On est alors pas loin de la seconde conception qui consiste à raisonner en termes d’hostilité. Elle est défendue par le CICR. La doctrine et le droit des traités n’ont pas donné de définition précise des « hostilités » et au vu de l’étendu des moyens et des méthodes qui peuvent être employés en cas de conflit armé, l’interprétation de cette notion nécessite une certaine flexibilité. De manière générale, les « hostilités » regroupent « toutes les activités violentes et non violentes entreprises spécifiquement pour soutenir une partie à un conflit armé en causant directement un préjudice de n’importe quel niveau aux opérations militaires ou à la capacité militaire d’une autre Partie ». Autrement dit, les hostilités comprennent les actes aux conséquences violentes plus ceux qui entravent les capacités militaires ennemies.

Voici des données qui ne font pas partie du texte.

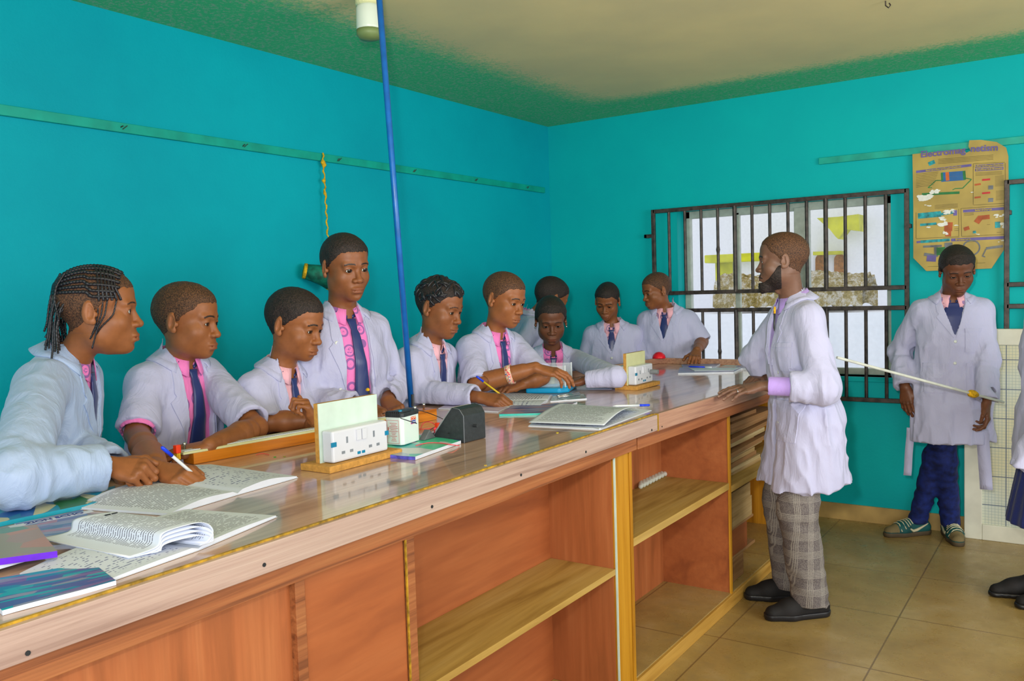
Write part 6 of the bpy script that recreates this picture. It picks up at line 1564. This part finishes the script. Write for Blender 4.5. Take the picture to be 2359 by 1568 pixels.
pen_boy = person('person', 'cropped-haired boy in short sleeves writing with a pen beside the braided girl',
       (pd(432, 739, 2.82), 64, 0.10, 0.0), (pd(412, 826, 2.86), 44, 0.12, 0.0),
       hands=[dict(side=1, W=pz(360, 1080, 1.060), f=vec(0.96, 0.30, -0.12), n=vec(0.1, 0.45, 0.9), curls=(0.62, 0.7, 0.75, 0.8), E=pd(316, 1000, 2.62), bare=0.2, elbow=1, cuff=0.016, thumb=(0.35, 0.7), pinch=0.5, s=1.0, spread=0.03),
              dict(side=-1, W=pz(482, 1026, 1.062), f=vec(-1, 0.25, -0.12), n=vec(0.0, 0.3, 1), curls=(0.45, 0.5, 0.6, 0.7), E=pz(590, 985, 1.075), bare=0.2, elbow=1, s=0.95)],
       coat=dict(seed=22, sleeve={1: -0.88, -1: -0.9}, open=opened(0.062), lapel_z=-0.30, lapel=0.06, fold=0.011, wide=1.02, h=0.0052),
       tie=dict(len=0.32, x=0.01), skin=SK1, hd=dict(eye_open=0.35, gaze=(0, -0.2), child=0.5, hair_t=0.0032), hs=1.09, scale=0.92, clip=True, hfine=0.0024)
bx_p = M['pink']
small_boy = person('person', 'smaller boy looking down behind the near socket stand, pale pink collar',
       (pd(680, 748, 3.0), 58, 0.26, 0.0), (pd(648, 846, 3.03), 50, 0.22, 0.0),
       hands=[dict(side=1, W=pz(738, 966, 1.07), f=vec(0.9, 0.1, -0.1), n=vec(0, 0.3, 1), E=pd(612, 972, 2.88), bare=0.2, elbow=1, curls=(0.5,)*4),
              dict(side=-1, W=pz(726, 978, 1.07)+vec(0, -0.03, 0), f=vec(-0.35, 0.2, 0.9), n=vec(0.9, -0.3, 0.3), curls=(1.3, 1.3, 1.35, 1.4), thumb=(0.1, 0.0), bare=0.2, elbow=1, s=0.92)],
       coat=dict(seed=33, sleeve={1: -0.98, -1: -0.92}, open=[(0.05, 0.058), (-0.03, 0.056), (-0.18, 0.045), (-0.60, 0.035)], lapel_z=-0.26, fold=0.010),
       shirt='pale_pink', tie=dict(len=0.30), skin=SK1, hair='black', hd=dict(child=1, eye_open=0.45, gaze=(0, -0.3), hair_t=0.0040, jaw=0.95), hs=1.08, scale=0.86, clip=True)

tall_boy = person('person', 'tall boy standing upright in an open lab coat, long navy tie showing',
       (pd(796, 615, 3.2), 30, 0.16, -0.05), (pd(786, 716, 3.26), 30, 0.0, 0.0),
       hands=[dict(side=-1, W=pz(892, 921, 1.09), f=vec(0.45, 0.85, -0.35), n=vec(-0.1, 0.45, 0.9), curls=(1.15, 1.2, 1.2, 1.2), bare=0.06, thumb=(0.3, 0.8), s=1.0, pole=(-0.7, -0.4, -0.8)),
              dict(side=1, W=pz(828, 932, 1.10), f=vec(0.75, 0.35, -0.35), n=vec(0, 0.5, 0.85), curls=(0.9, 1.0, 1.05, 1.1), bare=0.06, thumb=(0.3, 0.7), s=1.0)],
       coat=dict(seed=44, sleeve={1: 0.95, -1: 0.93}, open=opened(0.058), lapel_z=-0.30, buttons=((0.085, -0.12), (0.085, -0.30)), fold=0.009),
       hair='black', tie=dict(len=0.42, x=-0.02), skin=SK2, hd=dict(eye_open=0.6, gaze=(-0.2, -0.4), full_lips=1.1, hair_t=0.0048), hs=1.07, scale=0.98, clip=True)

twist_girl = person('person', 'girl with black twisted hair bending over her writing, behind the blue pole',
       (pd(1013, 708, 3.67), 58, 0.26, 0.0), (pd(992, 792, 3.72), 56, 0.26, 0.0),
       hands=[dict(side=1, W=pz(1104, 914, 1.06), f=vec(0.98, 0.25, -0.1), n=vec(0.0, 0.45, 0.9), curls=(0.8, 0.9, 0.95, 1.0), E=pd(972, 905, 3.62), bare=0.07, thumb=(0.35, 0.7), pinch=0.5, s=1.05),
              dict(side=-1, W=pd(1100, 905, 3.95), f=vec(0, 1, 0), n=UP, hidden=True)],
       coat=dict(seed=55, sleeve={1: 0.97, -1: 0.97}, fold=0.009, sleeve_r=(0.066, 0.062, 0.052), buttons=btn(-0.30, -0.40)),
       shirt='pale_pink', hair='black', hair_fn=twists, tie=dict(len=0.30), skin=SK2, hd=dict(female=1, eye_open=0.4, gaze=(0, -0.3), hair_t=0.004), hs=1.10, scale=0.94, clip=True)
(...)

Par exemple, couper l’alimentation énergétique ou les communications et l’érection de barrage font partie des hostilités. Par contre, tout ce qui affecte indirectement le belligérant adverse relève de l’effort de guerre mais ne constitue pas des hostilités. Ainsi en est-il de l’entraînement des soldats,  des moyens financiers mobilisés pour la guerre ou de la fabrication d’armes.

Dès lors, les cyberopérations peuvent se voir appliquer le droit international humanitaire si elles ont pour effet de neutraliser un objectif militaire. Cette conception corrobore l’article 52 2) du Protocole additionnel I qui parle de « neutralisation » de l’objectif militaire. Elle est également conforme au principe de proportionnalité qui parle de « dommage » excessif et non de destruction. Or, pour le CICR, par définition, le dommage porte atteinte au fonctionnement. Par ailleurs, elle est plus conforme au contenu immatériel du cyberespace : raisonner exclusivement en termes de dommage physique n’aurait pas de sens.

Toutefois, il y a un risque que cette conception inclut toute attaque contre un service dont les conséquences n’iraient pas plus loin qu’une simple perturbation telle que l’interruption de la diffusion TV ou l’impossibilité d’accéder au site d’une université. A priori, ces actes ne sont pas couverts par le droit international humanitaire mais l’interconnectivité brouille la distinction entre l’acte hostile et la simple communication.